There’s a new article by David Brooks that’s ruffling feathers. It’s a quick read, but I’ll summarize it.
tl;dr: “The _real_ reason for social inequality isn’t inequality in education, it’s that working class people don’t eat the fancy food that upper middle class people eat.
Proof? I took a high school grad friend to an Italian sandwich shop & she felt uncomfortable.”
1) My main issue with Brooks’ article is that he comes across as an insensitive jerk. He could’ve said “Oh hey, weird names, but that’s just an Italian hoagie, Subway style.” Instead, he made a new situation into something unnecessarily alienating.
And the punchline is him then slumming it at a Mexican joint.
You see, I study food + culture. Bonus points: I’m Latina and had a working class childhood. I’ve had the experience many times of going to “unusual” (to me) restaurants & taking people to “unfamiliar” restaurants. It went well when people acted like it wasn’t a big deal that I was having Ethiopian for the first time. And when they explained what things were in familiar terms and expected that I’d like the food.
My basic takeaway? The reason she felt uncomfortable was because Brooks was inhospitable.
2) Brooks squanders a chance to make an important argument about how food and taste can be used to create social divides.
Surely Brooks knows about the classic study that would bolster his argument more, to the discomfort of the Whole Foods Pilates set he critiques? I’m speaking of Pierre Bourdieu’s Distinction, a study of French society and taste in food, art, music, fashion. What Bourdieu did was interview a lot of different French people, asking about education, income, and their taste in things like cuisine, visual art, music, etc. What he found was that socioeconomic class status (connected to education and wealth) strongly shapes one’s taste.
And so, one of the ways higher socioeconomic class folk distinguished themselves from those they saw as lower was by disparaging the taste and the consumption of those people and by, instead, liking rare and/or obscure things.
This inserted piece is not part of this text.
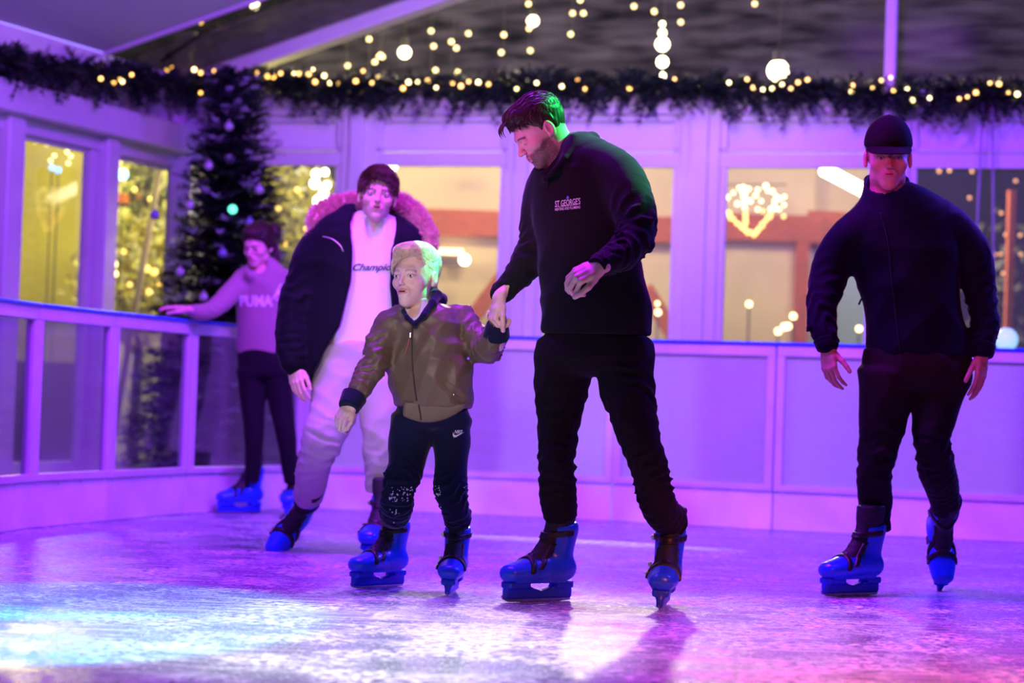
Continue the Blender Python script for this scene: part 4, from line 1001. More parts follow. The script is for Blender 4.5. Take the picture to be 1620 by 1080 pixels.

Think: Kale.
Why didn’t Brooks bring this up? Perhaps the same reason he didn’t tell his friend “That’s just a fancy way to say ‘Italian hoagie.'”
3) The turning point in the story is his deigning to go to something safer and more working class: Mexican food. Brooks’ dismissal of Mexican cuisine as simple, safe, unadventurous belies everything everyone knows about Mexican cuisine.
Also, I’m biased, but it’s worth it to study the complex histories that go into making Latin cuisine what it is, from the domestication of chocolate AND vanilla and the avocado to the creative outcomes of multiple migrations from Africa, East Asia, South Asia, and Europe.
Behold, the Indian frybread taco:
4) To top it off, Brooks blithely dismisses a swath of data showing how educational disparities reproduce themselves.
Instead he blames class differences on the unfamiliarity working class people have with subtle ingredients and foreign sounding words (but, apparently, Spanish, Nahuatl, & Mexica words for food aren’t foreign). But Brooks teaches at Yale. Surely he himself sees the pattern of legacies getting admission and students from the same highschools overrepresented year after year. This is because Yale has a secret entrance exam as to whether your palate is refined enough to distinguish between marjoram and oregano?
By the way, the people who’ve been best about introducing me to new food are working class U.S. citizens and immigrants.